▽

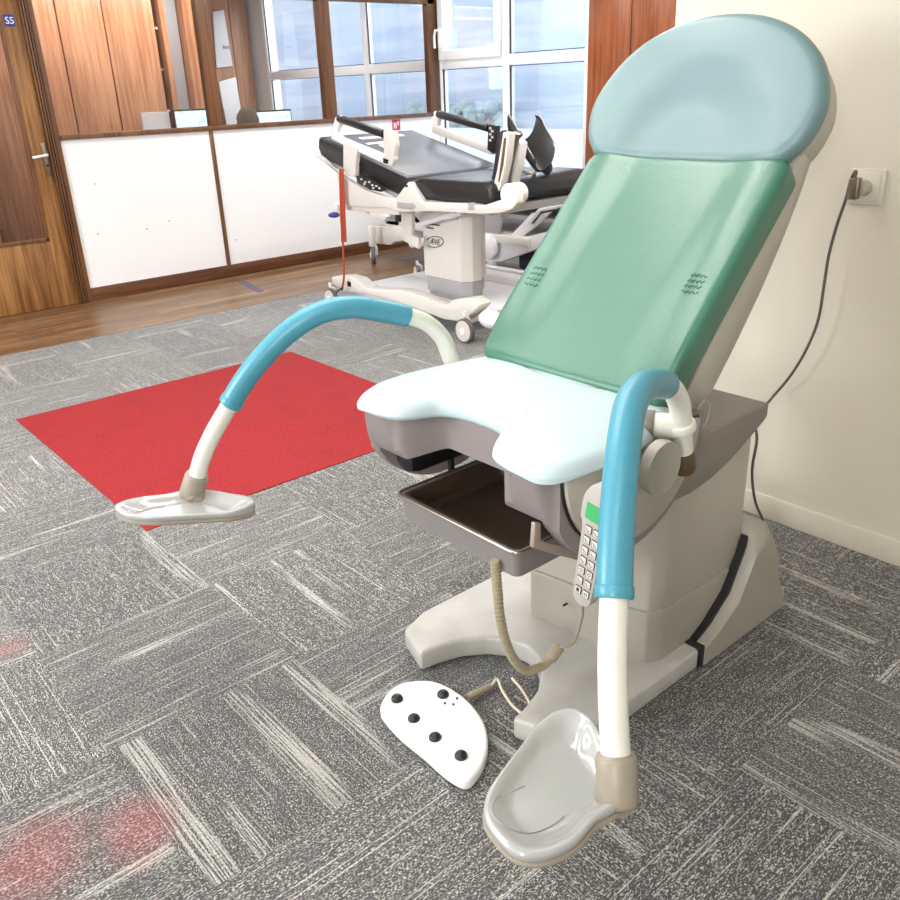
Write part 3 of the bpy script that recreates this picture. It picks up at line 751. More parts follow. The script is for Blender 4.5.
# pivot ring at the foot of the back frame
bm = NB()
pts = [(1.535 + .022 * math.cos(2 * PI * k / 24), .962 + .0 * k, .70 + .03 * math.sin(2 * PI * k / 24)) for k in range(25)]
add_tube(bm, pts, .003, 8, False)
obj('pivot_ring', bm, M['beige'], ec)

# leg rests, one each side
curve_r = [(1.385, .905, .655), (1.372, .902, .70), (1.36, .898, .735), (1.34, .893, .79), (1.30, .885, .834), (1.25, .872, .860), (1.19, .848, .880), (1.12, .822, .899), (1.05, .791, .893), (.986, .752, .855), (.926, .711, .793), (.883, .679, .733), (.855, .656, .682), (.817, .625, .613), (.789, .597, .547), (.773, .577, .49), (.764, .566, .46)]
foot = [(.712 + (x_ - .712) * .91, .640 + (y_ - .640) * .90) for x_, y_ in ((.545, .600), (.545, .555), (.575, .528), (.63, .520), (.69, .532), (.73, .530), (.765, .535), (.80, .562), (.825, .605), (.845, .650), (.868, .695), (.862, .733), (.83, .750), (.78, .748), (.73, .728), (.67, .705), (.60, .675), (.56, .640))]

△

Omit every picture, then repeat the remaining data exactly as it appears above.

Write part 3 of the bpy script that recreates this picture. It picks up at line 751. More parts follow. The script is for Blender 4.5.
# pivot ring at the foot of the back frame
bm = NB()
pts = [(1.535 + .022 * math.cos(2 * PI * k / 24), .962 + .0 * k, .70 + .03 * math.sin(2 * PI * k / 24)) for k in range(25)]
add_tube(bm, pts, .003, 8, False)
obj('pivot_ring', bm, M['beige'], ec)

# leg rests, one each side
curve_r = [(1.385, .905, .655), (1.372, .902, .70), (1.36, .898, .735), (1.34, .893, .79), (1.30, .885, .834), (1.25, .872, .860), (1.19, .848, .880), (1.12, .822, .899), (1.05, .791, .893), (.986, .752, .855), (.926, .711, .793), (.883, .679, .733), (.855, .656, .682), (.817, .625, .613), (.789, .597, .547), (.773, .577, .49), (.764, .566, .46)]
foot = [(.712 + (x_ - .712) * .91, .640 + (y_ - .640) * .90) for x_, y_ in ((.545, .600), (.545, .555), (.575, .528), (.63, .520), (.69, .532), (.73, .530), (.765, .535), (.80, .562), (.825, .605), (.845, .650), (.868, .695), (.862, .733), (.83, .750), (.78, .748), (.73, .728), (.67, .705), (.60, .675), (.56, .640))]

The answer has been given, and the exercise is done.